The available data will include much more than simply the city’s geometry. Video, still imagery, hyperspectral bands, and electrical resistivity will also be provided for the entirety of New York’s 305 square miles. The data will be made freely available for viewing and downloading for non-commercial use to researchers, students, teachers, government agencies, and the general public.
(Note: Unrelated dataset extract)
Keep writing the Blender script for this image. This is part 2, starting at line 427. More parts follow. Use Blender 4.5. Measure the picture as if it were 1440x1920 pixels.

Beyond it being a visually compelling memorial to New York’s quadri-centenary, the data and its derived model will create a platform in which to harness the current and emerging generation of data for a wide range of uses. A sampling of those uses are listed below.
SECTOR | USES |
Architecture | Historic Preservation |
Botany | Park Maintenance |
Business Development | Virtual Tourism |
Computing | Gaming |
Disaster Management | Risk Mitigation |
Energy | Utility Line Management |
Environmental Engineering | Wind Modeling |
Film | Location Scouting |
Forestry | City Plantings |
Geography | Education |
Gerontology | Handicap Accessibility |
Government | City-scale BIM |
Government | Infrastructure Monitoring |
History | Demographics |
Insurance | Risk Analysis |
Public Health | Epidemiology |
Public Safety | Anti-terrorism |
Real Estate | Site Development |
Transportation | Auto-navigation |
Urban Planning | Right to Light |
Recreation | Orienteering |
The proposed project is unique in its offering with respect to data quality, data coverage, and data usefulness. The usefulness of the data stems from the fact that is will be more than an order of magnitude denser than what is currently available, will be comprehensive in its coverage, and will be made available in a way that is readily accessible to both novice and expert users. These major advancements in both data quality and accessibility will encourage and enable the participation of sectors currently excluded from the realm of remote sensing data usage. For example one will be able to rapidly evaluate obstacles at the sidewalk level to wheelchair access.